|
Easing Bakken bottleneck NEB gives green light to Enbridge pipeline to major North American refinery markets; Enbridge exec calls potential ‘tremendous’ Gary Park For Petroleum News
An affiliate of Canadian pipeline company Enbridge has regulatory approval to proceed with building a transportation link from the prolific but pipeline-constrained Bakken oil formation in North Dakota, Montana and Saskatchewan.
Canada’s National Energy Board has given the go-ahead for Enbridge to complete an expanded system from Berthold, N.D., to Cromer, Manitoba, to access Enbridge’s mainline serving the North American refinery markets in the U.S. Midwest and Midcontinent and eastern Canada.
The C$180 million development, with initial capacity of 145,000 barrels per day, has a scheduled in-service date of early 2013.
The NEB said it decided there is enough commercial interest to support the Bakken Pipeline and sufficient oil supply markets for the projected production.

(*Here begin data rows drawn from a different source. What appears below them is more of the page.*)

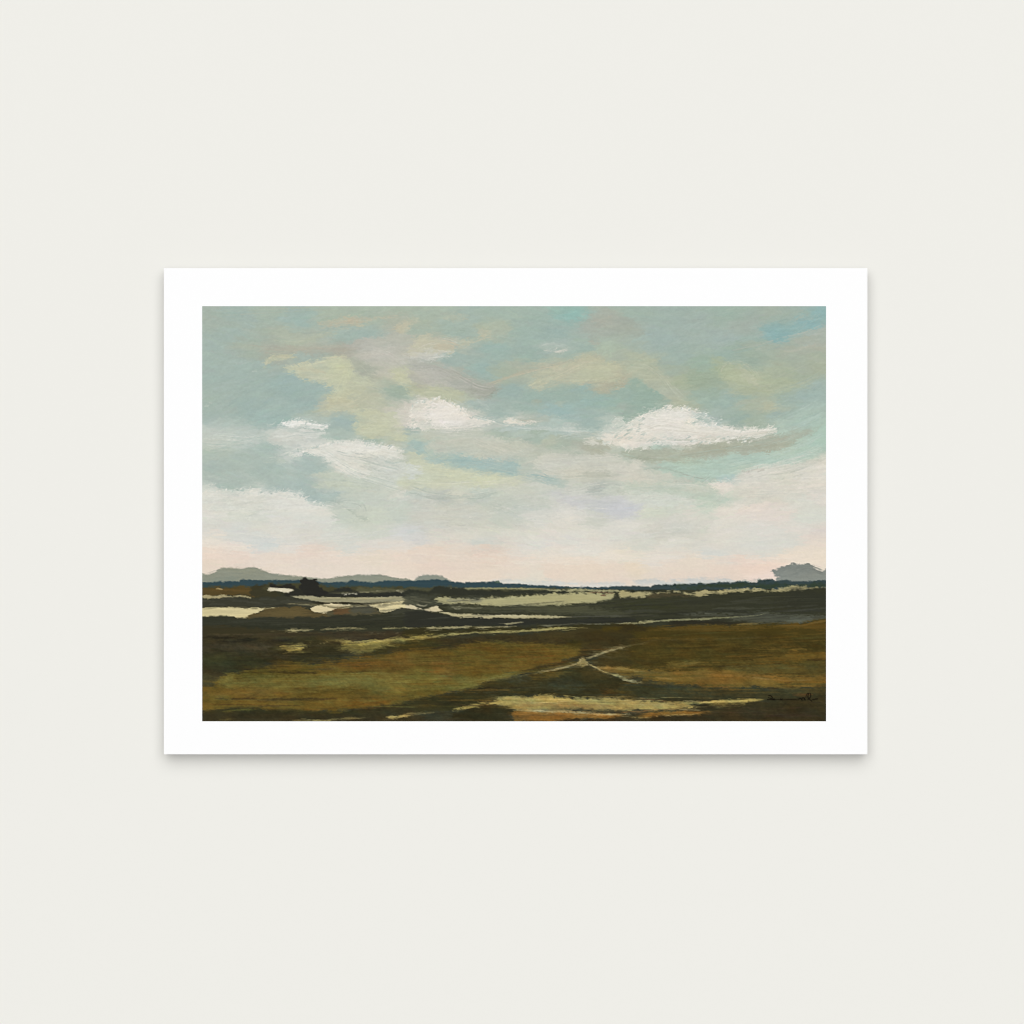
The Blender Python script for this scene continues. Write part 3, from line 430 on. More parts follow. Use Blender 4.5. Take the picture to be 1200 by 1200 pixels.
for a in (
 ('C',[860,760,960,720,1060,690,1142,650],12,['AFC7B7','A5BDB1','BCCFC2','9DB5AA'],26,.6),
 ('C',[860,680,960,640,1060,590,1142,530],14,['A9BFB3','9FB6AB','B4C6BA'],26,.5),
 ('F',[560,180,760,140,950,80,1142,-10],14,['B8CCBD','A6BFB0','C0D0C2','9FBAAB'],40,.6),
 ('F',[620,225,800,175,980,130,1142,60],12,['C6CFC2','B0C7B8','D2D3C8'],30,.6),
 ('F',[0,95,150,130,400,105,700,60,900,20,1060,-40],9,['9FA68F','B9BDAC','A3AB97','ADC0AE'],46,.65),
 ('F',[120,180,260,190,420,240,600,250],7,['9DB0A0','B7C4B4','A9A79A'],14,.5),
 ('C',[600,310,750,275,900,230,1040,190,1142,140],12,['AAB6A8','B5B7A8','9AB2A8'],26,.5),
 ('C',[860,440,960,400,1060,350,1142,290],14,['A2B295','B0B9A0','98AF98'],26,.5),
 ('C',[600,530,780,540,900,515,1040,465,1142,410],10,['9DB092','AFBB9D','A2B5A6'],26,.55),
 ('C',[800,620,900,590,1020,530,1142,450],14,['A4B8AE','98AFA9','AABBAE'],22,.5),
 ('C',[250,260,380,160,560,100,800,70],16,['A7B8AD','98AFA3','9FB3A9'],24,.4),
 ('C',[380,330,520,280,650,240,800,190],12,['A5B6AB','97AFA3'],16,.4),
 ('C',[552,430,560,390,600,365,680,372,740,420,765,480],7,['B2BD9D','A0B394','BCC2A3'],24,.6),
 ('C',[590,450,640,480,720,495,790,490,850,480],6,['A6B596','B5BE9F'],12,.6),
 ('C',[0,360,120,370,210,430,280,520,360,600],12,['BAC1A6','ABB698','B3B699','9EB09B'],44,.6),
 ('C',[880,205,960,190,1030,140,1110,70],10,['8AB0AF','94B5B1','9DB5AD'],24,.6),
 ('B',[0,385,120,385,250,430,380,500,470,515],14,['C3BFB4','ACADA0','B9B7AA','A5A798'],46,.55),
 ('B',[380,550,430,550,470,525,500,500],4,['8F978A','A9AB9C'],8,.6),
 ('B',[430,490,560,445,700,405,850,370,980,330],5,['B4B196','C3BC9E','AFB49B'],30,.65),
 ('B',[670,510,760,470,860,430,960,385,1060,345],12,['C8C8A6','BFBA99','B2B797','C8C1A1'],50,.65),
 ('B',[840,460,960,470,1060,460,1190,420],10,['C2C49F','B5B393','BDB595'],34,.6),
 ('B',[940,400,1060,380,1190,400],10,['C5C6A3','B9BA9A'],26,.5),
 ('B',[330,650,450,685,600,722,800,735,1000,745],7,['CDD2C8','B9C5BA','A3B5AB'],44,.6),
 ('B',[820,730,950,750,1080,745],5,['D3D5CA','C2CBC0'],16,.65),
 ('B',[20,290,100,250,200,240,280,265],9,['C8C4A6','BDBDA0','C9BB9C','D0CCBD'],30,.65),
 ('B',[270,275,350,245,440,210],5,['C5C0A0','B3BA9F'],16,.65),
 ('B',[90,340,170,330,260,310],5,['CFD0C6','A3B6AD'],16,.65),
 ('B',[0,540,120,520,220,535,290,555],6,['C2C6A2','B2B99A'],22,.6),
 ('B',[730,270,800,255,890,275],5,['BFC6BC','AEBDB2'],12,.6),
 ('B',[745,292,820,298,890,290],3,['D0CFC3'],7,.8),
 ('A',[150,275,300,270,450,290,650,280,850,265],6,['B3AF9C','ABB5A1','BAB69E'],36,.55),
 ('A',[430,230,560,250,700,210,800,190],10,['B3BD9F','A9B9A3','BCBD9F'],28,.5),
 ('A',[400,350,440,325,540,335],5,['C6C5A3','BFBD9B'],16,.75),
 ('A',[390,380,410,350,430,330],4,['C6C5A3'],8,.7),
 ('A',[500,388,620,370,760,340,850,335],8,['CACBA6','BDC29F','C6C09E'],40,.65),
 ('A',[590,450,680,450,780,430,860,390],9,['C6C9A6','BABF9C','CBC9AA'],34,.6),
 ('A',[870,350,850,430,810,520,760,590],14,['C9CCA6','BDC29E','B4BC9C'],36,.5),
 ('A',[740,610,820,600,900,580,980,520],10,['C5C4A3','B7BD9E','C0BC9A'],36,.55),
 ('A',[890,745,980,700,1080,680,1190,690],16,['C7CAA9','BCC2A2','CBCBB0'],44,.5),
 ('A',[900,300,1000,290,1100,330,1200,400],14,['C8C5B9','B7B6A8','C0BDAE'],40,.5),
 ('A',[880,360,930,400,980,450,1060,500],10,['A8AE9C','B7BAA6','C0C2A6'],26,.5),
 ('A',[700,165,800,140,930,118,1150,105],9,['BFBB9E','A8B7A4','C3B697'],36,.55),
 ('A',[1110,170,1160,140,1200,115],6,['C8C1A2','B9BA9F'],14,.65),
 ('A',[100,90,400,75,700,60,1100,55],12,['A9B8A4','9FB4A8','B2B89F'],40,.35),
 ('A',[480,735,560,740,640,760,740,750],9,['D3D4CA','BDC6BB'],26,.6),
 ('A',[500,712,580,700,660,708,735,722],3,['E6E4DB'],16,.9),
 ('A',[35,790,150,780,260,790,400,775],10,['C9D0C6','AFBFB4','D1D4CA'],36,.6),
 ('D',[35,50,160,55,300,30,430,10],9,['C9D0C6','AEBFB4'],34,.55),
 ('D',[60,90,200,70,330,45],8,['B8C5BA','A5B8AE'],20,.5),
 ('D',[400,135,500,110,600,75,690,60],7,['D6D7CD','C3CBC0','A9BBB1'],40,.65),
 ('D',[600,85,720,105,800,160,900,215,1000,245,1180,300],16,['DDDCD2','C9CFC5','AFBDB3','D3D5CA'],70,.6),
 ('D',[700,50,850,45,1000,65,1150,105],10,['E2E0D7','D3D4CA'],50,.6),
 ('D',[780,100,900,130,1020,160,1150,190],12,['BFC8BE','D8D8CE','A8B6AC'],44,.55),
 ('D',[740,250,880,260,1020,290,1180,340],9,['BEC7B8','CFD2C7','B1BDB0'],36,.5),
 ('D',[35,325,250,320,450,335,620,360],6,['DDDBD1','CBD1C7'],30,.6),
 ('D',[620,375,720,392,800,410,900,420],10,['CDD1C7','B4C0B5','D8D7CD'],30,.55),
 ('D',[780,385,860,370,930,390,950,440],10,['A9B5A8','CBD0C4','B7C1B4'],30,.6),
 ('D',[60,440,250,420,420,390,560,400],30,['D9D7CD','CDD0C5','DEDCD3'],60,.4),
 ('D',[35,560,250,575,450,600,700,590,950,570,1150,540],14,['D2D3CB','DDDAD0','C9CDC8'],60,.4),
 ('E',[0,285,120,325,300,345,450,325,560,290],5,['A7B3A7','D3D3C5','B8C1B3'],40,.6),
 ('E',[0,180,150,200,350,215,560,235],13,['CFD2AF','BCC5A8','C7CAAB'],60,.5),
 ('E',[0,260,200,275,400,265,600,250],9,['CDCFB4','BFC6AE','D5D5C6'],36,.5),
 ('E',[60,50,90,100,150,130,260,130],7,['A3BBB3','B7C3AE'],20,.55),
 ('E',[250,145,400,160,560,195,700,230,850,262],8,['A1BAB3','B1C0B4','96B3AE'],50,.6),
 ('E',[120,70,300,35,500,55,680,105],16,['CCC9BA','B9BFAE','C2C3B1'],50,.45),
 ('E',[360,20,460,60,560,100],12,['CFCCBD','BCC0AF'],26,.45),
 ('E',[640,150,800,125,1000,135,1200,120],12,['D2D0C2','C1C3B3'],50,.5),
 ('E',[700,190,850,230,1000,225,1200,215],12,['BEC2B1','CCCBBC','B2B8A8'],44,.5),
 ('E',[930,315,1020,285,1120,270,1200,290],5,['AAB4AA','C9CBBF'],20,.6),
 ('E',[0,420,250,440,550,400,900,350,1200,320],30,['CACABF','BFC5B9','D2D1C8'],90,.35),
 ('E',[440,400,560,440,640,490,780,480],14,['D3D2C8','BCC5BA'],36,.45),
 ('E',[780,470,900,430,1020,455,1200,470],18,['DCD8CE','CBCBC0'],50,.4),
 ('F',[0,300,220,285,420,285,540,340,540,375],8,['B3C1B0','CFD0C3','BFC9B9'],50,.5),
 ('F',[0,400,200,350,400,370,520,385],9,['BECAB8','D2D2C7'],36,.45),
 ('F',[600,275,760,225,950,200,1142,125],12,['DCD8CD','C5C4B6','D3D1C4','BFC2B3'],60,.55),
 ('F',[660,210,740,200,800,190],4,['B3AFA3','D3D0C3'],14,.65),
 ('F',[620,330,800,320,1000,310,1142,290],20,['DDD7CB','D0CFC3','C8CABD'],70,.4),
 ('F',[0,540,300,520,700,530,1142,520],40,['DAD6CC','CFCFC4','D6D4CA'],110,.3),
 ('F',[0,690,300,700,700,700,1142,690],16,['E6D8C8','E0D2C0','E9DFD2'],60,.4),
 ('E',[0,660,300,680,700,700,1200,700],18,['E5D5C4','DDCDBC','E8DDD0'],80,.4),
 ('E',[350,680,420,650,500,680],10,['E3C9B6','E8DBCB'],20,.5),
 ('D',[35,660,400,690,800,680,1200,680],20,['E6D6C5','E0CFBD','E8DCCF'],70,.4)):
    bristles(*a)
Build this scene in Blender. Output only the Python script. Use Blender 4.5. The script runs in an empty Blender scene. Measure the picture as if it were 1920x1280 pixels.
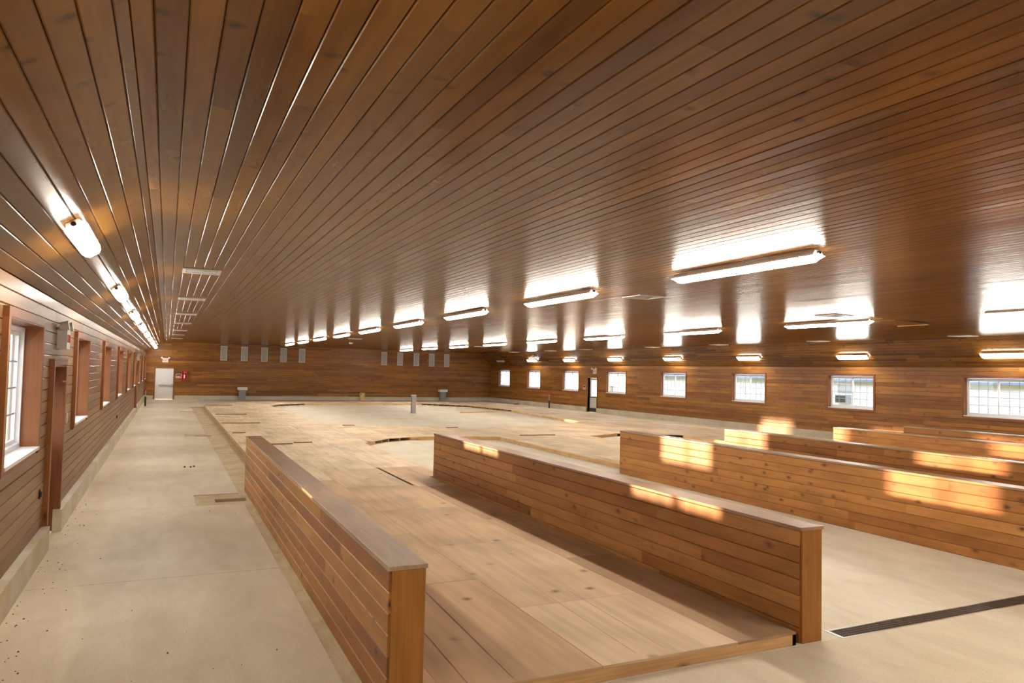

Perry Schuldhaus, Enbridge’s vice president of regional pipeline development, said the project is part of his company’s “broader expansion plans” for the Bakken.
“The growth potential in the region is tremendous,” he said. “With our existing infrastructure and the proximity of our mainline system, Enbridge is well-positioned to capture opportunities created by increasing production.”
Insufficient takeaway The Bakken, rated as the largest unconventional oil discovery in the United States, yields light, sweet oil of a higher quality than U.S. benchmark West Texas Intermediate, but fetches US$6-$8 per barrel less than WTI because of insufficient takeaway capacity.
Growing uncertainty over the future of TransCanada’s planned Keystone XL pipeline, which would have tied in to the Bakken, has created an even greater sense of urgency to find outlets for Bakken oil.
In October, Enbridge announced a US$90 million Bakken access program, which included increasing gathering pipeline capacities, building more storage tanks and adding truck access facilities in western North Dakota.
The use of rail to carry crude out of the region has also been rapidly gathering pace.
Over the past six years, output from the Bakken shale has soared in the U.S. and Canada to 550,000 bpd and is conservatively forecast to peak at just over 1 million bpd in 2020.
Saskatchewan has 25% The U.S. Geological Survey has estimated the Bakken formation, of which about 25 percent is in Saskatchewan, has 4.3 billion barrels of recoverable oil using already-dated 2007 technology.
The NEB, in a Dec. 20 report, characterized the development of Western Canada’s light, tight oil resources as “in its infancy” at 160,000 bpd this year.
Noting that 80 percent of wells drilled into “very low permeability formations” in the region have horizontal legs, NEB said it is “too early to estimate with any degree of confidence what the ultimate impact of exploiting tight oil plays in Western Canada might be.”
In addition to the Bakken, it included the Viking in Alberta and Saskatchewan, Cardium, Montney/Doig, Duvernay/Muska, and Beaver Lake in Alberta, Lower Shaunavon in Saskatchewan and Lower Amaranth in Manitoba on its list of leading tight oil plays.
New refinery planned The rising output in the U.S. Bakken has prompted privately owned Dakota Oil Processing to invest US$200 million in building a 20,000 bpd refinery in North Dakota — the first new refinery in the U.S. in 35 years.
With Keystone XL struggling to stay afloat and producers in the Bakken and Alberta oil sands desperate to obtain market access, a joint venture of Enbridge and Enterprise Products Partners said Dec. 20 they will conduct an open season from Jan. 4 to Feb. 10 for an expansion of the Seaway pipeline they plan to reverse to allow crude shipments from Cushing, Okla., to the Texas Gulf Coast and an extension of Seaway to the Port Arthur-Beaumont refining market.
The reversed pipeline is expected to have initial capacity of 150,000 bpd by the second quarter of 2012 and expand to 400,000 bpd by early 2013.
Enbridge also said it has received sufficient shipper commitments to proceed with its Flanagan, Ill., to Cushing, Okla., crude line that will have initial capacity of 400,000 bpd, expandable to 550,000 bpd, and also provide an outlet from the Bakken.